PORQUE HOJE É SÁBADO


 (...)

Hoje é sábado, amanhã é domingo

Amanhã não gosta de ver ninguém bem

Hoje é que é o dia do presente

Impossível fugir a essa dura realidade

Neste momento todos os bares estão repletos de homens vazios

Todos os namorados estão de mãos entrelaçadas

Todos os maridos estão funcionando regularmente

Todas as mulheres estão atentas

Porque hoje é sábado.”

(...)

O dia da criação (1946), de Vinícius de Moraes.


quinta-feira, 2 de setembro de 2021

EM ROMA, COMO OS ROMANOS.

 

Arco de Constantino, obra do ano 315, uma das maravilhas do Fórum Imperial. Foto de 2011.

Ano 1993. Logo no primeiro dia em Roma, fui ao Fórum Imperial, onde pulsava a vida Império Romano e que, graças à arqueologia, podemos vislumbrar por meio das ruínas de monumentos seculares. Quando estava me aproximando, percebi na calçada em frente uma multidão de turistas esperando para atravessar a avenida. Juntei-me a eles. O trânsito era intenso. Nada de semáforo ou faixa de pedestre. Guarda? Nenhum à vista. O jeito era esperar uma oportunidade... E foi então que apareceram umas pessoas que não hesitaram em iniciar a travessia em meio a carros e ônibus. Fantástico como os veículos pararam sem freadas bruscas ou buzinas de protesto. E todos nós seguimos rapidamente os suicidas em potencial. Só podiam ser da cidade para saberem que não corriam perigo. Esqueci o incidente até o retorno, quando já havia anoitecido. O trânsito continuava intenso nas imediações do monumento a Vitor Emanuel (que destoa de todo o resto). Com os faróis altos ligados, os motoristas pareciam mais apressados do que horas antes, mas desta vez não havia mais ninguém para atravessar. Fazer o quê? O bom de viajar sozinha é descobrir como sair dessas situações que se apresentam. Foi quando surgiu um rapaz que se lançou em meio ao tráfego que parou instantaneamente. Eu, bem, eu tratei de correr atrás dele, certa de que chegaria sã e salva ao outro lado. Em Roma, como os romanos. Felizmente, tudo isso mudou.

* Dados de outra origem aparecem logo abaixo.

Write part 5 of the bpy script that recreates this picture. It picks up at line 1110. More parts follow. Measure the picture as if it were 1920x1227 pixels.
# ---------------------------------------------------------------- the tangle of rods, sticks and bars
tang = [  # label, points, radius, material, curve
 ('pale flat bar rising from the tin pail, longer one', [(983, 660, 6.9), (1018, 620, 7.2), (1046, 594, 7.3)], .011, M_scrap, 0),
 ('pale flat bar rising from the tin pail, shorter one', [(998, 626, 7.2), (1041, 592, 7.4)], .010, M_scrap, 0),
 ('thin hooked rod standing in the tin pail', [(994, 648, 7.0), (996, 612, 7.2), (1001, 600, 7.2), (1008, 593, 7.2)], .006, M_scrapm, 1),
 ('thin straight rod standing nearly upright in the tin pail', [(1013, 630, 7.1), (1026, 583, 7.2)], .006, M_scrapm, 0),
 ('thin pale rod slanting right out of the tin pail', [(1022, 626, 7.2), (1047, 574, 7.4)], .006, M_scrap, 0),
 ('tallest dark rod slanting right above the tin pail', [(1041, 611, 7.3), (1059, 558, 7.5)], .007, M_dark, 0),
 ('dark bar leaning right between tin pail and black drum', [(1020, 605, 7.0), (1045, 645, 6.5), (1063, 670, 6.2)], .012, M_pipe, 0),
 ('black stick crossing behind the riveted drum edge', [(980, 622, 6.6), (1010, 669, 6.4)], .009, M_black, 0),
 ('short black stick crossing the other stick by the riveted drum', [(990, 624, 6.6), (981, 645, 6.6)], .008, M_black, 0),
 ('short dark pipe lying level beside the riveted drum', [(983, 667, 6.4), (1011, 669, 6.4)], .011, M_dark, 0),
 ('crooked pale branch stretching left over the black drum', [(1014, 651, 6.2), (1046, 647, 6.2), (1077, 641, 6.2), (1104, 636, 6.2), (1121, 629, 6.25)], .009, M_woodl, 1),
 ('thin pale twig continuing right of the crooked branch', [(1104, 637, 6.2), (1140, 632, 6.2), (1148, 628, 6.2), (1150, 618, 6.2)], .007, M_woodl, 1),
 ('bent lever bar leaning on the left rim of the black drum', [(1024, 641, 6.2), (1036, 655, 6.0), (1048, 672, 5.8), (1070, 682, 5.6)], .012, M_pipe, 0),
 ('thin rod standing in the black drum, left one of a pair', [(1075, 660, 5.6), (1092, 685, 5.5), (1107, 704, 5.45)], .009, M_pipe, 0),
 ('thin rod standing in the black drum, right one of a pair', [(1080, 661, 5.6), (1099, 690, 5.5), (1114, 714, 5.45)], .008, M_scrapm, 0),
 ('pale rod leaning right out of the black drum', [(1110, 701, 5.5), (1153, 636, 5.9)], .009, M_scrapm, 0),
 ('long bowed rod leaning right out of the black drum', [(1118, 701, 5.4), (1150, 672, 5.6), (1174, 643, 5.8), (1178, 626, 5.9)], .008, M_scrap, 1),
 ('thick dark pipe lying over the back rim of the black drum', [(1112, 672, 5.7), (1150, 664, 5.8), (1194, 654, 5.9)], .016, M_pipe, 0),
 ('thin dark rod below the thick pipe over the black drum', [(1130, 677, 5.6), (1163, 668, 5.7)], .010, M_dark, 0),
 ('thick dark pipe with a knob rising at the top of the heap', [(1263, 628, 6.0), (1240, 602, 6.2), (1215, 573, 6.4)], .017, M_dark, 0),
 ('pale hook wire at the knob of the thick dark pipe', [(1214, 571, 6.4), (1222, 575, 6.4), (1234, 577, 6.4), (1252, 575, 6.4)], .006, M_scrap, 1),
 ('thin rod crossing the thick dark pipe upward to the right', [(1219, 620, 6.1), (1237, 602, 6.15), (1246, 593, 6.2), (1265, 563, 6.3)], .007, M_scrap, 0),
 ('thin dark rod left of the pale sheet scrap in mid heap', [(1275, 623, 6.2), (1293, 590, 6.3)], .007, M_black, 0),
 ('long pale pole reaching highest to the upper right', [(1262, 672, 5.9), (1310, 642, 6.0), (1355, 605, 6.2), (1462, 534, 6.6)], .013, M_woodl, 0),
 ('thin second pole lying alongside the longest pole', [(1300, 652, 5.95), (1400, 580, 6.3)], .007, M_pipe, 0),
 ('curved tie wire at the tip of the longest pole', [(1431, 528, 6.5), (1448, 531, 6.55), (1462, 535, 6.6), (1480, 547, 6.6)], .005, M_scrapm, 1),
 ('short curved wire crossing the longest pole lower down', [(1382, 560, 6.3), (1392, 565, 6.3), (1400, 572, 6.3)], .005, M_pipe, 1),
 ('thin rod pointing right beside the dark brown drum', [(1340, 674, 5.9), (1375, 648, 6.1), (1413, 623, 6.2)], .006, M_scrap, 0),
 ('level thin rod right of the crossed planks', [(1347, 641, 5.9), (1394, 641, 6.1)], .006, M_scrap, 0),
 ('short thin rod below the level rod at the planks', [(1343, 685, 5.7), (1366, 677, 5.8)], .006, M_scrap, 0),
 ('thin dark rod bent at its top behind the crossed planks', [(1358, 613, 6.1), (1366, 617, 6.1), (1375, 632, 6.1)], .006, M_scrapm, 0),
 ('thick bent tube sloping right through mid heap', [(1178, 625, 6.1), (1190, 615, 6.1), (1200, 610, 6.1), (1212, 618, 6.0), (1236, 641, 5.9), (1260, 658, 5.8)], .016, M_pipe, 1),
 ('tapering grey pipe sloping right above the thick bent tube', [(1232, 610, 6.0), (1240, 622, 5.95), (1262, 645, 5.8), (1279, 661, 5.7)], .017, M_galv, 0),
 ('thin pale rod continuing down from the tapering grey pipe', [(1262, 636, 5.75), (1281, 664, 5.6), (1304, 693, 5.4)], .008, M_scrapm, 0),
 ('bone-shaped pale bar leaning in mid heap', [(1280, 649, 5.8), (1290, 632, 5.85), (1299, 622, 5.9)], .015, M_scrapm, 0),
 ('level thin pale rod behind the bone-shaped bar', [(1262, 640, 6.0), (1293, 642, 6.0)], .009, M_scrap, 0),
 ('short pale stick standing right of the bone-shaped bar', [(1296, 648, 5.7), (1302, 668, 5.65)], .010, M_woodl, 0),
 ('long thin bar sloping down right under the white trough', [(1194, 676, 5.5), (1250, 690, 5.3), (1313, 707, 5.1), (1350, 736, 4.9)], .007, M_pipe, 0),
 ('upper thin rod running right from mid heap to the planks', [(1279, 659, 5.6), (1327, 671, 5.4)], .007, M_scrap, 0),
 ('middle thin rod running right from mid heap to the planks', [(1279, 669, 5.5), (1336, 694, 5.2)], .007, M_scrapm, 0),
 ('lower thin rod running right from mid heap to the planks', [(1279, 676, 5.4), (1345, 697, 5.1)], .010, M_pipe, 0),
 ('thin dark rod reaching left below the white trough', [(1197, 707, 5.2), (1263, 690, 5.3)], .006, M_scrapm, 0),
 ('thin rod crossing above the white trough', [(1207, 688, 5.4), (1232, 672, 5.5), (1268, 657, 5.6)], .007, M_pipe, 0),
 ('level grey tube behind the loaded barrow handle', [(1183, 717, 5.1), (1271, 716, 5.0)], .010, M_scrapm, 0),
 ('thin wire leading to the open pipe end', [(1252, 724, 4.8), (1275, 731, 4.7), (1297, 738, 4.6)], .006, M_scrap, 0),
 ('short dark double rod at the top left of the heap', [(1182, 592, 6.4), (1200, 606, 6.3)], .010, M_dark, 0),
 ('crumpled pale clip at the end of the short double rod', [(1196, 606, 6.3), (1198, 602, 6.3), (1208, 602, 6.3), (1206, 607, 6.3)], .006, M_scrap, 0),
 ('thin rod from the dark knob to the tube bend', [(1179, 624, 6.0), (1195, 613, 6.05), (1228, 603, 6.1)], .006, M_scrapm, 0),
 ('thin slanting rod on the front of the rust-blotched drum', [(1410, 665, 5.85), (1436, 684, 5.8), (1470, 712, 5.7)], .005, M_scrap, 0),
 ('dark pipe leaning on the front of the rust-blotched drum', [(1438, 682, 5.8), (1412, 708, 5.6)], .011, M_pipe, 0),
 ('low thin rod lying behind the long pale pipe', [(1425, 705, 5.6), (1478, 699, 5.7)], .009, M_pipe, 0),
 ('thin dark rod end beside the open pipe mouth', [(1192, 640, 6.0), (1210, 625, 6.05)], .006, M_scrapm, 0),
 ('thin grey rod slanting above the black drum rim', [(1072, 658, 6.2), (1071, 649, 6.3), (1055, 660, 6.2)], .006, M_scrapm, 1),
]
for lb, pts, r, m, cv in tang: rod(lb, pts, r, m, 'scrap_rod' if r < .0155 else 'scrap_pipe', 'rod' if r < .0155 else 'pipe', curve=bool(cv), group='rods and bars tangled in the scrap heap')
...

Cairo, 2011. As pessoas caminham no meio do trânsito tranquilamente.

E não é que em 2011, no Cairo, passei por experiência semelhante? Já haviam me avisado sobre o trânsito confuso da cidade (aliás, é mais do que confuso) e tive poucos problemas até o dia em que peguei o metrô para ir ao Museu do Cairo. Ao desembarcar, sem saber qual a saída e sem funcionários à vista, usei o velho método do “Uni-Duni-Tê, o escolhido é você”. Subi as escadas e me vi em uma enorme praça que servia como rotatória para um trânsito anárquico e intenso. Ao voltar para a estação, encontrei um casal subindo e resolvi perguntar ao homem pela outra saída. Ele não foi nada simpático, limitou-se a perguntar para onde eu ia. Apontei para uma rua qualquer do outro lado e ele mandou que o seguisse; então nos embarafustamos entre os carros em movimento, desviando de um e de outro. Ao contrário de Roma, os motoristas egípcios não paravam, apenas diminuíam a velocidade; dava para sentir o vento nas costas quando passavam por nós. Ao alcançamos a calçada oposta, ele nem esperou meus agradecimentos. Virou as costas e se foi com a esposa silenciosa. Assim, no Cairo, como os cairotas.